活用に向けた取り組みの状況が報告される一方で、高齢者の就業確保に対し、課題をあげる回答も少なからずみられた。

【自動車販売】は、「従事可能な業務の質・量の問題で、全員が適材適所で充実した仕事ができるとは思えない」としたうえで、「今後は外注業務の内製化や、専門職者の他社への派遣を含め検討が必要」との考えを示した。

人件費や体力などの観点から、「高齢者を継続雇用することで会社の総人件費が増加し、若年層の給与上昇に抑制がかかり、組織不活性化が想定される」【石膏】、「高齢者の継続雇用については、労務費の負担増や技能職の体力面で懸念がある」【造船・重機B社】、「現業系の就労可能業務(体力・安全面)をどうするか、雇用延長の基準と処遇(公平性とモチベーション)をどうするかといった課題がある」【非鉄金属】といった回答がみられた。

<業界団体モニター>

人手不足の業界は法律の施行以前から高齢者を活用

業界団体のモニターの回答からは、人手不足の業界を中心に、改正高年齢者雇用安定法の施行以前から、高齢者を活用していることがうかがえる。

【シルバー産業】では、介護人材の不足が深刻な状況のなか、65歳以降も就業継続を希望する者への継続雇用が法律の施行以前から行われている。また、体力的に現場勤務が難しい資格者等を対象とするセカンドキャリアとして、外国人技能実習生を対象とした「介護技能実習評価試験」の試験評価者としての就労促進も図っている。

【情報サービス】は、恒常的な人材不足のなかで雇用延長の取り組みが浸透しており、「近年は他業界からの高齢人材の受け入れに積極的な企業も少なくない」とした。【職業紹介】は「人材紹介業界は従来から定年退職者の就業先となっている」とし、「70歳を超えても高齢者が活躍できる場となっている」とした。

東京しごと財団の研修修了者を積極的に雇用

【事業所給食】は会員企業の具体的な事例として、「以前より定年後の継続雇用及び高齢者の採用について、年齢による制限は設けておらず、70歳以上の者も勤務している。また、東京しごと財団が行う高齢者を対象とした『調理業務アシスタント』コースの修了者を積極的に雇用している」ことを報告した。

会員企業による意見交換や情報の周知を実施

会員企業どうしによる意見交換やセミナーなどの情報の周知を行っているとの報告もあった。

【繊維】の業界団体によると、加盟企業15社のいずれも、具体的な制度は導入されていない。ただし、会員企業の労務担当者会合で話題にはあがっており、意見交換を行っている。なお、UAゼンセン傘下の各社組合では、定年を65歳まで延長する要求が数年前から出されているが、現状はまだ進展していないという。
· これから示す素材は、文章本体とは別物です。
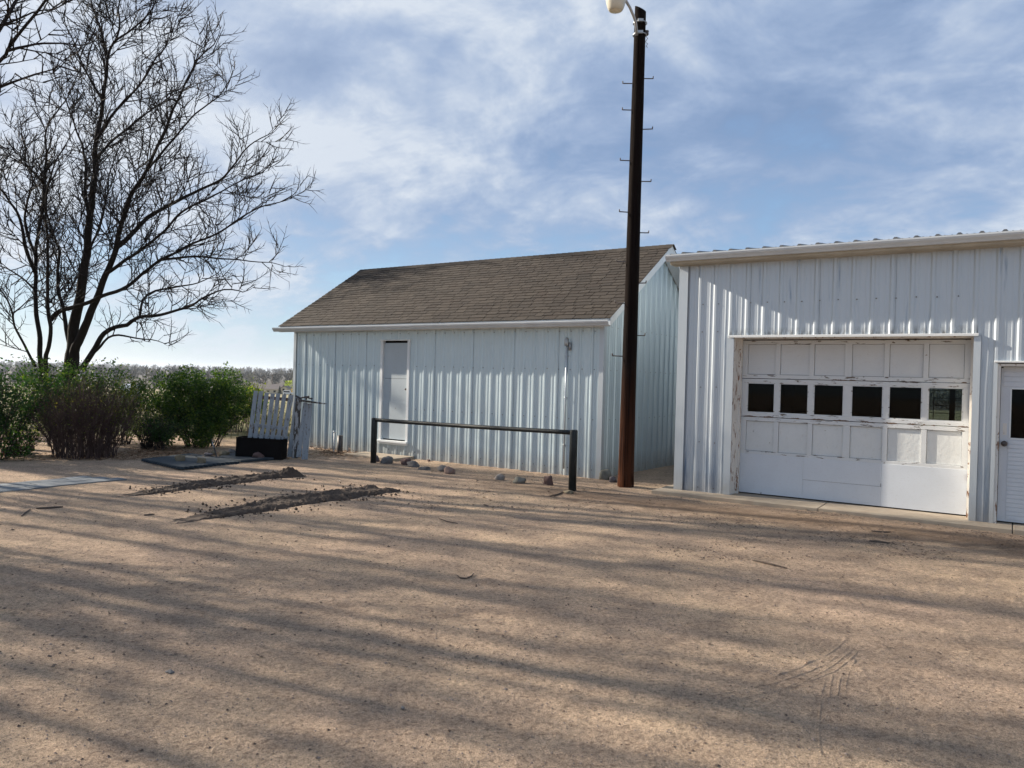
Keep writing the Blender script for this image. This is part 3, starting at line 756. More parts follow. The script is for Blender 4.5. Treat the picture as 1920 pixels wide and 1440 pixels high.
for i, (px, py) in enumerate(arm_px):
    q = atd(px, py, PD - .10 - .06 * i) - pb; pts.append(q)
w.tube(pts, .021, 10); w.build('lamp_arm', MAT['galv'], pole, True)
for py in (44, 66):
    w = MB()
    q = atd(1197, py, PD) - pb; c = pc(q.z)
    ring = [(c.x + .101 * math.cos(t), .101 * math.sin(t), q.z) for t in [i * 2 * PI / 20 for i in range(21)]]
    w.tube(ring, .008, 6, cap=False)
    w.box(c.x - .05, c.x + .03, -.13, -.095, q.z - .02, q.z + .02); w.build('bracket', MAT['galv'], pole)
lc = atd(1155, -8, PD - .45) - pb
lamp = empty('yard_light', lc); lamp.parent = pole
w = MB(); w.lathe([(.001, .30), (.07, .295), (.10, .26), (.11, .14), (.13, .10), (.158, .075), (.165, .05), (.16, .045)], (0, 0, 0), 28); w.build('lamp_housing', MAT['galv'], lamp, True)
w = MB(); w.lathe([(.157, .05), (.155, .0), (.148, -.07), (.135, -.13), (.118, -.185), (.100, -.215), (.088, -.222)], (0, 0, 0), 28); w.build('lamp_shade', MAT['lamp_glass'], lamp, True)
w = MB(); w.lathe([(.088, -.221), (.07, -.226), (.04, -.236), (.001, -.24)], (0, 0, 0), 24); w.build('lens', MAT['lamp_lens'], lamp, True)
q = atd(1212, 62, PD) - pb
w = MB(); w.lathe([(.001, -.04), (.022, -.035), (.034, -.015), (.024, 0), (.034, .015), (.03, .035), (.001, .045)], (q.x + .005, 0, q.z), 14)
w.box(q.x - .06, q.x, -.012, .012, q.z - .01, q.z + .01); w.build('insulator', MAT['dark_metal'], pole, True)
w = MB(); w.tube([(q.x - .01, 0, q.z - .04), (q.x + .02, 0, q.z - .08), (q.x - .01, .01, q.z - .13), (q.x + .025, .01, q.z - .16), (q.x + .0, 0, q.z - .20), (q.x + .025, 0, q.z - .22)], .005, 6); w.build('wire', MAT['dark_metal'], pole)

# ------------------------------------------------------------------ PIPE RAIL
A = gnd(700, 867); B = gnd(1073, 917)
pr_ = empty('pipe_rail', (A.x, A.y, 0)); tag(pr_, 'low black steel pipe hitching rail on two posts in front of the shed', 'pipe barrier')
AB = B - A; hA = atd(700, 783, A.y).z - .04; hB = atd(1074, 806, B.y).z - .03
for q, h, r in ((Vector((0, 0, 0)), hA + .035, .054), (AB, hB + .03, .058)):
    w = MB(); w.tube([q + Vector((0, 0, -.15)), q + Vector((0, 0, h - .02)), q + Vector((0, 0, h))], [r, r, r * .86], 22, wob=.004); w.build('post', MAT['black_steel'], pr_, True, .0)
w = MB(); m_ = 14; w.tube([Vector((0, 0, hA)).lerp(AB + Vector((0, 0, hB - .01)), i / m_) + Vector((0, 0, -.008 * math.sin(PI * i / m_))) for i in range(m_ + 1)], .034, 16); w.build('rail', MAT['black_steel'], pr_, True)

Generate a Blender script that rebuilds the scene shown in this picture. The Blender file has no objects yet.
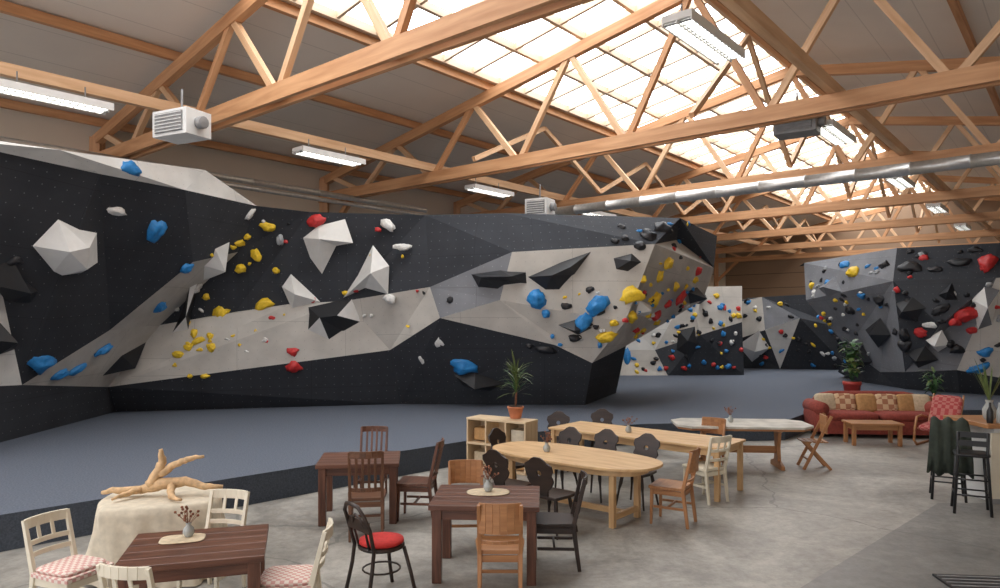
import bpy, math, random
from mathutils import Vector, Matrix, noise
from mathutils.bvhtree import BVHTree
from mathutils.geometry import tessellate_polygon
random.seed(7)
# ---- survey frame: measured bearings (px) -> metric world coordinates; eye height 2.5 m ----
F=700.0; H=2.5; HY=320.0
L=Vector((.6445,.7646,0)); T=Vector((-.7645,.6447,0))   # building length / truss axes
ZA=Vector((0,0,1))
def B(u,t,z): return L*u+T*t+Vector((0,0,z))
def P(px,py,d): return Vector(((px-500)/F*d, d, H-(py-HY)/F*d))
def PZ(px,py,z):
    d=(H-z)*F/(py-HY); return P(px,py,d)

# ------------------------------------------------------------------ materials
def newmat(name):
    m=bpy.data.materials.new(name); m.use_nodes=True
    nt=m.node_tree; b=nt.nodes['Principled BSDF']; return m,nt,b
def plain(name,col,rough=.6,var=.12,scale=6,bump=0,metal=0):
    m,nt,b=newmat(name)
    b.inputs['Roughness'].default_value=rough; b.inputs['Metallic'].default_value=metal
    tc=nt.nodes.new('ShaderNodeTexCoord'); n=nt.nodes.new('ShaderNodeTexNoise')
    n.inputs['Scale'].default_value=scale; n.inputs['Detail'].default_value=4
    nt.links.new(tc.outputs['Object'],n.inputs['Vector'])
    r=nt.nodes.new('ShaderNodeValToRGB')
    r.color_ramp.elements[0].position=.3; r.color_ramp.elements[1].position=.7
    r.color_ramp.elements[0].color=[max(0,c*(1-var)) for c in col]+[1]
    r.color_ramp.elements[1].color=[min(1,c*(1+var)) for c in col]+[1]
    nt.links.new(n.outputs['Fac'],r.inputs['Fac']); nt.links.new(r.outputs['Color'],b.inputs['Base Color'])
    if bump:
        bp=nt.nodes.new('ShaderNodeBump'); bp.inputs['Strength'].default_value=bump; bp.inputs['Distance'].default_value=.02
        nt.links.new(n.outputs['Fac'],bp.inputs['Height']); nt.links.new(bp.outputs['Normal'],b.inputs['Normal'])
    return m
def wood(name,c1,c2,rough=.5,sx=1.2,sy=22):
    m,nt,b=newmat(name); b.inputs['Roughness'].default_value=rough
    uv=nt.nodes.new('ShaderNodeUVMap'); mp=nt.nodes.new('ShaderNodeMapping')
    mp.inputs['Scale'].default_value=(sx,sy,1)
    n=nt.nodes.new('ShaderNodeTexNoise'); n.inputs['Scale'].default_value=1; n.inputs['Detail'].default_value=5; n.inputs['Distortion'].default_value=.4
    nt.links.new(uv.outputs['UV'],mp.inputs['Vector']); nt.links.new(mp.outputs['Vector'],n.inputs['Vector'])
    r=nt.nodes.new('ShaderNodeValToRGB'); r.color_ramp.elements[0].position=.32; r.color_ramp.elements[1].position=.68
    r.color_ramp.elements[0].color=list(c1)+[1]; r.color_ramp.elements[1].color=list(c2)+[1]
    nt.links.new(n.outputs['Fac'],r.inputs['Fac']); nt.links.new(r.outputs['Color'],b.inputs['Base Color'])
    return m
def emit(name,col,s):
    m,nt,b=newmat(name); b.inputs['Base Color'].default_value=list(col)+[1]
    b.inputs['Emission Color'].default_value=list(col)+[1]; b.inputs['Emission Strength'].default_value=s
    return m
def math_node(nt,op,a,bv=None):
    n=nt.nodes.new('ShaderNodeMath'); n.operation=op
    if hasattr(a,'links'): nt.links.new(a,n.inputs[0])
    else: n.inputs[0].default_value=a
    if bv is not None:
        if hasattr(bv,'links'): nt.links.new(bv,n.inputs[1])
        else: n.inputs[1].default_value=bv
    return n.outputs[0]
def panelmat(name,col,dot,pitch=.21,rad=.045,rough=.8):
    """plywood climbing panel with T-nut grid"""
    m,nt,b=newmat(name); b.inputs['Roughness'].default_value=rough; b.inputs['Specular IOR Level'].default_value=.25
    uv=nt.nodes.new('ShaderNodeUVMap'); sp=nt.nodes.new('ShaderNodeSeparateXYZ')
    nt.links.new(uv.outputs['UV'],sp.inputs[0])
    fx=math_node(nt,'SUBTRACT',math_node(nt,'FRACT',math_node(nt,'DIVIDE',sp.outputs[0],pitch)),.5)
    fy=math_node(nt,'SUBTRACT',math_node(nt,'FRACT',math_node(nt,'DIVIDE',sp.outputs[1],pitch)),.5)
    d=math_node(nt,'SQRT',math_node(nt,'ADD',math_node(nt,'MULTIPLY',fx,fx),math_node(nt,'MULTIPLY',fy,fy)))
    mask=math_node(nt,'LESS_THAN',d,rad)
    sx=math_node(nt,'LESS_THAN',math_node(nt,'FRACT',math_node(nt,'DIVIDE',sp.outputs[0],2.44)),.004)
    sy=math_node(nt,'LESS_THAN',math_node(nt,'FRACT',math_node(nt,'DIVIDE',sp.outputs[1],1.22)),.008)
    seam=math_node(nt,'MULTIPLY',math_node(nt,'MAXIMUM',sx,sy),.5)
    n=nt.nodes.new('ShaderNodeTexNoise'); n.inputs['Scale'].default_value=1.4; n.inputs['Detail'].default_value=6
    nt.links.new(uv.outputs['UV'],n.inputs['Vector'])
    r=nt.nodes.new('ShaderNodeValToRGB'); r.color_ramp.elements[0].position=.3; r.color_ramp.elements[1].position=.72
    r.color_ramp.elements[0].color=[c*.85 for c in col]+[1]; r.color_ramp.elements[1].color=[min(1,c*1.15) for c in col]+[1]
    nt.links.new(n.outputs['Fac'],r.inputs['Fac'])
    m1=nt.nodes.new('ShaderNodeMixRGB'); m1.inputs[2].default_value=list(dot)+[1]
    nt.links.new(mask,m1.inputs[0]); nt.links.new(r.outputs['Color'],m1.inputs[1])
    m2=nt.nodes.new('ShaderNodeMixRGB'); m2.inputs[2].default_value=[c*.4 for c in col]+[1]
    nt.links.new(seam,m2.inputs[0]); nt.links.new(m1.outputs[0],m2.inputs[1]); nt.links.new(m2.outputs[0],b.inputs['Base Color'])
    return m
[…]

【パン・菓子】では会員企業のほとんどが60歳を定年とし、再雇用の上限は65歳としている。ただし、数社では70歳までの勤務も可能としている。

【鉄道】の各会員企業では、定年の65歳への引き上げの対応は行っているが、「70歳までの就業確保については、従業員の体力や健康が安全に直結する業種であることから、65歳定年への移行が完了した後に、各社慎重に検討をしていくものと思われる」という。モニターとしては、各社が集まる委員会で産業雇用安定センターの講演を実施するなど、情報周知に努めている。

【出版】では、働き方改革推進支援センター等の協力を得ながら、会員向けセミナーを開催することを検討している。【セメント】【石膏】【電力】【ゴム】は、法改正を会員企業に周知しているとそれぞれ回答した。